[PROVIDED DATA]

- - - -

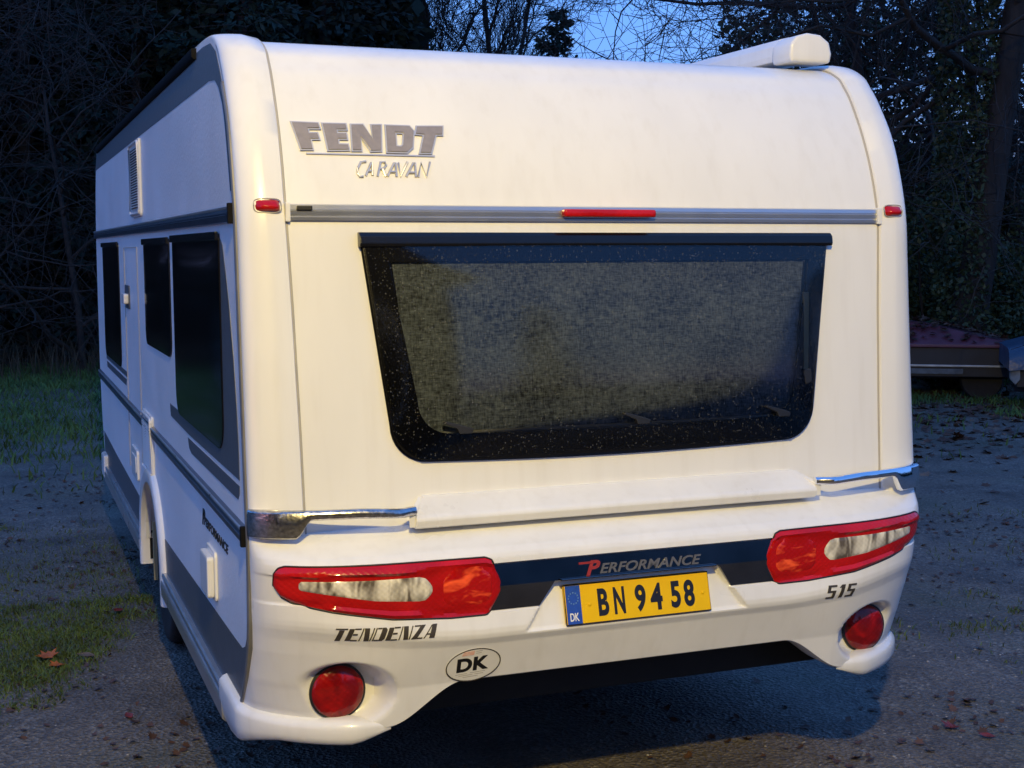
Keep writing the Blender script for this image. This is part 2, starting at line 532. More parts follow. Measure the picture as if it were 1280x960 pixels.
for sg in (-1, 1):                                     # rail where roof and wall meet
    b = MB()
    b.prism([(sg * 1.06, .76, 2.574), (sg * 1.15, .76, 2.573), (sg * 1.198, .76, 2.564), (sg * 1.198, .76, 2.538), (sg * 1.190, .76, 2.53), (sg * 1.06, .76, 2.52)], (0, 4.60, -.010))
    b.build('roof_rail', M['dull_black'] if sg < 0 else M['white'], caravan, smooth=50)

# ---- aluminium edge trim down the rear end of each side wall
for sg in (-1, 1):
    ed = [(y, z) for y, z in SO if z < 2.40 and y < .3]
    ed = sorted(set(ed), key=lambda p: p[1])
    rows = []
    for i, (y, z) in enumerate(ed):
        a = ed[max(i - 1, 0)]; c = ed[min(i + 1, len(ed) - 1)]
        t = Vector((0, c[0] - a[0], c[1] - a[1])).normalized(); n = Vector((0, t.z, -t.y))
        p = Vector((0, y, z))
        q = [p - n * .006 + Vector((-.012, 0, 0)), p - n * .006 + Vector((.004, 0, 0)), p + n * .001 + Vector((.008, 0, 0)), p + n * .013 + Vector((.007, 0, 0)), p + n * .018 + Vector((.003, 0, 0)), p + n * .018 + Vector((-.012, 0, 0))]
        rows.append([(sg * (HW + v.x), v.y, v.z) for v in q])
    MB().grid(rows).build('edge_trim', M['trim_grey'], caravan, smooth=50)

# ---- rear rail with lights
tr = MB()
zr0, zr1 = 1.970, 2.019
prof = [(0, zr0), (.013, zr0 + .001), (.014, zr0 + .010), (.007, zr0 + .0125), (.007, zr0 + .0155), (.012, zr0 + .018), (.013, zr0 + .027), (.009, zr0 + .0295), (.009, zr0 + .032), (.013, zr0 + .035), (.012, zr0 + .046), (0, zr0 + .049)]
tr.prism([(-1.040, -.002 - d, z) for d, z in prof], (2.082, 0, 0))
rail = tr.build('trim_rail', M['alu'], caravan)
MB().box(-1.012, -.965, -.019, -.008, zr0 + .030, zr0 + .044).build('rail_cap', M['black_matt'], rail, bevel=.003)
MB().box(1.030, 1.046, -.024, .002, zr0 - .003, zr1 + .004).build('rail_end', M['bumper'], rail, bevel=.003)
MB().box(-1.046, -1.032, -.024, .002, zr0 - .003, zr1 + .004).build('rail_end', M['bumper'], rail, bevel=.003)
MB().box(-.163, .160, -.040, -.004, 1.985, 2.010).build('brake_light', M['red_lens'], caravan, bevel=.009, segs=3, smooth=40)
def pillar_pt(x, z, sg, lift):
    """a point on the corner pillar"""
    s = min(st, key=lambda q: abs(q[1] - z))
    k = min(1, max(0, (x - s[4] - .040) / (HW - s[4] - .040)))
    ph = math.asin(k ** 1.06)
    return Vector((sg * x, s[0] + (s[2] - s[0]) * (1 - math.cos(ph) ** .94) - .020 * math.cos(ph) ** .5 - lift * math.cos(ph), z))
for sg in (-1, 1):
    rows = []
    for j in range(7):
        v = j / 6; row = []
        for i in range(13):
            u = i / 12
            x = 1.062 + .072 * u
            zz = 2.013 + (v - .5) * .036 * (1 - .25 * abs(2 * u - 1) ** 6)
            e = (1 - abs(2 * u - 1) ** 5) * (1 - abs(2 * v - 1) ** 4)
            row.append(pillar_pt(x, zz, sg, -.004 + .022 * e))
        rows.append(row)
    b = MB().grid(rows); b.build('marker_light', M['red_lens'], caravan, smooth=60)
    fr = []
    for i in range(25):
        t = 2 * PI * i / 24
        fr.append(pillar_pt(1.098 + .040 * math.copysign(abs(math.cos(t)) ** .5, math.cos(t)), 2.013 + .021 * math.copysign(abs(math.sin(t)) ** .6, math.sin(t)), sg, .001))
    MB().tube(fr, .0018, 6, caps=False).build('marker_light_rim', M['seal'], caravan, smooth=60)

# ---- badge on the upper panel: capital letters with a chrome border, and a thin underlined word
BADGE = {
'F': [(-0.9925, 2.2613), (-0.9148, 2.2605), (-0.9109, 2.2468), (-0.9477, 2.2457), (-0.9459, 2.2291), (-0.9201, 2.2299), (-0.9164, 2.2143), (-0.9431, 2.2136), (-0.9392, 2.1825), (-0.973, 2.1817)],
'E': [(-0.8988, 2.2597), (-0.829, 2.2604), (-0.8275, 2.2455), (-0.8589, 2.2446), (-0.8591, 2.2307), (-0.8311, 2.2315), (-0.8301, 2.2166), (-0.8581, 2.2159), (-0.8584, 2.1974), (-0.8296, 2.1972), (-0.8276, 2.1829), (-0.8907, 2.1814)],
'N': [(-0.8104, 2.2591), (-0.775, 2.2602), (-0.7486, 2.2151), (-0.7467, 2.2597), (-0.7181, 2.2606), (-0.7272, 2.183), (-0.759, 2.1813), (-0.7864, 2.2258), (-0.7894, 2.1824), (-0.8152, 2.1818)],
'D': [(-0.7015, 2.2597), (-0.627, 2.2596), (-0.6155, 2.2447), (-0.6262, 2.1948), (-0.6452, 2.1794), (-0.7072, 2.1798), (-0.7015, 2.2597), (-0.6753, 2.2406), (-0.6779, 2.1959), (-0.6623, 2.1949), (-0.6542, 2.2012), (-0.6474, 2.2344), (-0.6514, 2.2404), (-0.6753, 2.2406)],
'T': [(-0.6019, 2.2594), (-0.5193, 2.2619), (-0.5238, 2.2379), (-0.545, 2.2373), (-0.5678, 2.1798), (-0.6019, 2.179), (-0.5818, 2.2362), (-0.6082, 2.2378)]}
def inset(poly, d):
    """move every outline point of a polygon sideways by d"""
    n = len(poly); a = sum(poly[i][0] * poly[(i + 1) % n][1] - poly[(i + 1) % n][0] * poly[i][1] for i in range(n))
    s = 1 if a > 0 else -1; out = []
    for i in range(n):
        p = Vector(poly[i]); q = Vector(poly[i - 1]); r = Vector(poly[(i + 1) % n])
        e1 = (p - q); e2 = (r - p)
        if e1.length < 1e-6: e1 = e2
        if e2.length < 1e-6: e2 = e1
        e1.normalize(); e2.normalize()
        n1 = Vector((-e1.y, e1.x)) * s; n2 = Vector((-e2.y, e2.x)) * s
        m = n1 + n2
        m = m / max(.35, m.length_squared / 2) if m.length > 1e-4 else n1
        out.append(tuple(p + m * d))
    return out
for k, poly in BADGE.items():
    poly = [(x - .008, z) for x, z in poly]
    if k == 'D':
        po, ph = poly[:6], poly[7:][::-1][1:] if False else poly[7:13]
        def ring(a, b, l0, l1, m, name, par):
            bm = bmesh.new()
            va = [bm.verts.new(rear_pt(x, z, l1)) for x, z in a]; vb = [bm.verts.new(rear_pt(x, z, l1)) for x, z in b]
            ea = [bm.edges.new((va[i], va[(i + 1) % len(va)])) for i in range(len(va))]
            eb = [bm.edges.new((vb[i], vb[(i + 1) % len(vb)])) for i in range(len(vb))]
            bmesh.ops.triangle_fill(bm, edges=ea + eb, use_beauty=True)
            r = bmesh.ops.extrude_face_region(bm, geom=bm.faces[:])
            for v in [q for q in r['geom'] if isinstance(q, bmesh.types.BMVert)]:
                v.co.y += (l1 - l0)
            V = [tuple(v.co) for v in bm.verts]; bm.verts.index_update()
            F = [[v.index for v in f.verts] for f in bm.faces]; bm.free()
            return obj(name, V, F, m, par)
        rim = ring(inset(po, -.0045), inset(ph, .0045), 0, .007, M['silver_word'], 'letter_rim', caravan)
        ring(po, ph, 0, .010, M['letter_grey'], 'letter', rim)
        continue
    out = inset(poly, -.0045)
    rim = MB().prism([rear_pt(x, z, .007) for x, z in out], (0, .012, 0)).build('letter_rim', M['silver_word'], caravan)
    MB().prism([rear_pt(x, z, .010) for x, z in poly], (0, .010, 0)).build('letter', M['letter_grey'], rim)
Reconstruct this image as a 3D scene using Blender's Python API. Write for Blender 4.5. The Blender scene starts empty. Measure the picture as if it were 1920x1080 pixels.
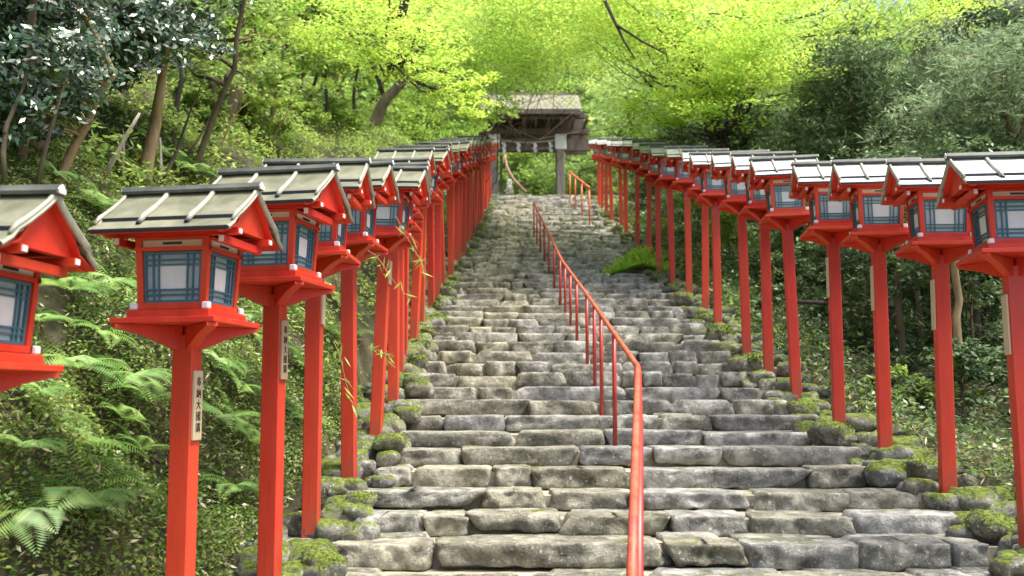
import bpy, bmesh, math, random
import numpy as np
from mathutils import Vector, Matrix, noise as mnoise

# ---------------------------------------------------------------- camera, sky, sun
SC = bpy.context.scene
COL = SC.collection
R = math.radians
FPX, TH = 1800.0, math.atan(200 / 1800.0)       # focal length in px of a 1920 frame, upward tilt
cam = bpy.data.cameras.new('camera')
camo = bpy.data.objects.new('camera', cam); COL.objects.link(camo)
cam.sensor_width = 36.0; cam.lens = 36.0 * FPX / 1920; cam.clip_end = 2000; cam.clip_start = 0.05
camo.location = (0, 0, 0); camo.rotation_euler = (R(90) + TH, 0, 0)
cam.dof.use_dof = True; cam.dof.focus_distance = 6.3; cam.dof.aperture_fstop = 2.6
SC.camera = camo

SUN_EL, SUN_AZ = 68, 108                         # azimuth clockwise from +Y (up the stairs)
W = bpy.data.worlds.new('World'); SC.world = W; W.use_nodes = True
nt = W.node_tree; bg = nt.nodes['Background']
sky = nt.nodes.new('ShaderNodeTexSky'); sky.sky_type = 'NISHITA'; sky.sun_disc = False
sky.sun_elevation = R(SUN_EL); sky.sun_rotation = R(SUN_AZ); sky.air_density = 1.0; sky.dust_density = 4.0; sky.ozone_density = 0.6
nt.links.new(sky.outputs[0], bg.inputs[0]); bg.inputs[1].default_value = 0.15
sl = bpy.data.lights.new('sun', 'SUN'); sl.energy = 3.3; sl.angle = R(20); sl.color = (1, .965, .89)
so = bpy.data.objects.new('sun', sl); COL.objects.link(so)
sd = Vector((math.sin(R(SUN_AZ)) * math.cos(R(SUN_EL)), math.cos(R(SUN_AZ)) * math.cos(R(SUN_EL)), math.sin(R(SUN_EL))))
so.rotation_euler = sd.to_track_quat('Z', 'Y').to_euler()
SC.view_settings.view_transform = 'Standard'; SC.view_settings.look = 'None'
SC.view_settings.exposure = 1.07; SC.view_settings.gamma = 1
SC.cycles.max_bounces = 6; SC.cycles.diffuse_bounces = 3; SC.cycles.transmission_bounces = 4; SC.cycles.transparent_max_bounces = 4

rng = np.random.default_rng(7)
random.seed(7)
ct, st = math.cos(TH), math.sin(TH)

def P(px, py, Y):
    """point on the ray of a photograph pixel at the distance Y ahead"""
    a = (px - 960) / FPX; b = (540 - py) / FPX
    d = Vector((a, ct - b * st, st + b * ct)); d *= Y / d.y
    return d

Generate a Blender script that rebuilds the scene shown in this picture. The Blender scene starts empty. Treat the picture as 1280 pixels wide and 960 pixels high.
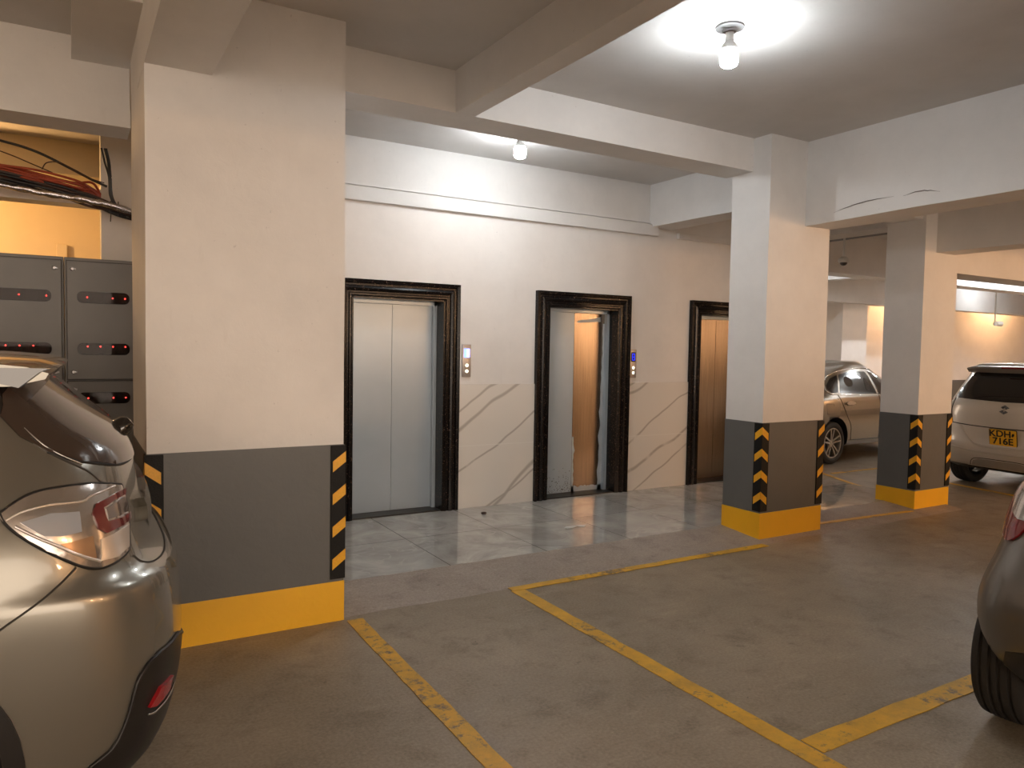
import bpy, bmesh, math, random
from mathutils import Vector, Matrix, Euler
from mathutils.bvhtree import BVHTree
from mathutils.geometry import delaunay_2d_cdt
random.seed(7)
PI = math.pi; R = math.radians
scene = bpy.context.scene
COL = scene.collection
# ------------------------------------------------------------------ camera
cam_d = bpy.data.cameras.new('camera'); cam = bpy.data.objects.new('camera', cam_d); COL.objects.link(cam)
scene.camera = cam
YAW, PIT, ROL, F = R(30.707), R(-2.745), R(0.976), 929.2
fw = Vector((math.sin(YAW)*math.cos(PIT), math.cos(YAW)*math.cos(PIT), math.sin(PIT)))
rt = Vector((math.cos(YAW), -math.sin(YAW), 0)); upv = rt.cross(fw)
r2 = rt*math.cos(ROL)+upv*math.sin(ROL); u2 = -rt*math.sin(ROL)+upv*math.cos(ROL)
cam.matrix_world = Matrix(((r2.x, u2.x, -fw.x, 0), (r2.y, u2.y, -fw.y, 0), (r2.z, u2.z, -fw.z, 1.6), (0, 0, 0, 1)))
cam_d.sensor_width = 36; cam_d.sensor_fit = 'HORIZONTAL'; cam_d.lens = F*36/1280
cam_d.clip_start = .02; cam_d.clip_end = 200
# ------------------------------------------------------------------ world, exposure, lamp powers
w = bpy.data.worlds.new('world'); scene.world = w; w.use_nodes = True
w.node_tree.nodes['Background'].inputs[0].default_value = (1, .82, .66, 1)
w.node_tree.nodes['Background'].inputs[1].default_value = 3.3
scene.view_settings.view_transform = 'Standard'
scene.view_settings.look = 'None'
scene.view_settings.exposure = .62
scene.view_settings.gamma = 1
scene.view_settings.use_curve_mapping = False
COOL = (.90, .96, 1.0); WARM = (1, .56, .27)
E_BULB = 190; E_BULB2 = 185
E_TUBE = 260; E_TUBE_R = 430; E_TUBE_FAR = 420; E_ROOM = 420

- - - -

[THE TASK] Copy out the listing above from the line containing "Reconstruct this image" to the line containing "from mathutils import Vector, Matrix, noise", both included, exactly as written and minus the images.

[RESPONSE]
Reconstruct this image as a 3D scene using Blender's Python API. Write for Blender 4.5. The Blender scene starts empty. Measure the picture as if it were 1920x1080 pixels.
import bpy, bmesh, math, random
import numpy as np
from mathutils import Vector, Matrix, noise as mnoise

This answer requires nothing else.